On Wed, 24 May 2006, Jobst Heitzig wrote:

> a week ago I suggested using social welfare functions (such as the Gini 
> welfare function) to evaluate election methods.

I have also been trying to run simulations that count up the social 
welfare, but my initial results caused me to doubt my implementation.

The equation I got from this discussion of the form f_ave - (big cross 
comparison term) gave me results which seemed to just be f_ave minus a 
relatively constant factor. It didn't seem to change the relative 
positions of the election methods versus their plain average social 
utility.

I was also unable to reconcile the equation from this forum with the 
wikipedia version here:
http://en.wikipedia.org/wiki/Gini_coefficient
But maybe that's just because my algebra is rusty.

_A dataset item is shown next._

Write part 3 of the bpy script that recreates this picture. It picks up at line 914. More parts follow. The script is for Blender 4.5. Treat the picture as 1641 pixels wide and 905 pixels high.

Anyway, I'll take any equation with anyone's name on it if the equation 
can be well characterized and shown to measure the properties we want to 
measure.

In my previous simulations I measured the standard deviation of happiness 
within an election. I got data like this:
http://bolson.org/voting/graph/cv1000/e0_00.png

I'm still interested in a better measure than standard deviation if we can 
find one. What's the qualitative difference between Gini and standard 
deviation? (both in one way or another measure how widely distributed the 
population is) What exactly is the right thing to measure?

I guess I'm still thinking about it.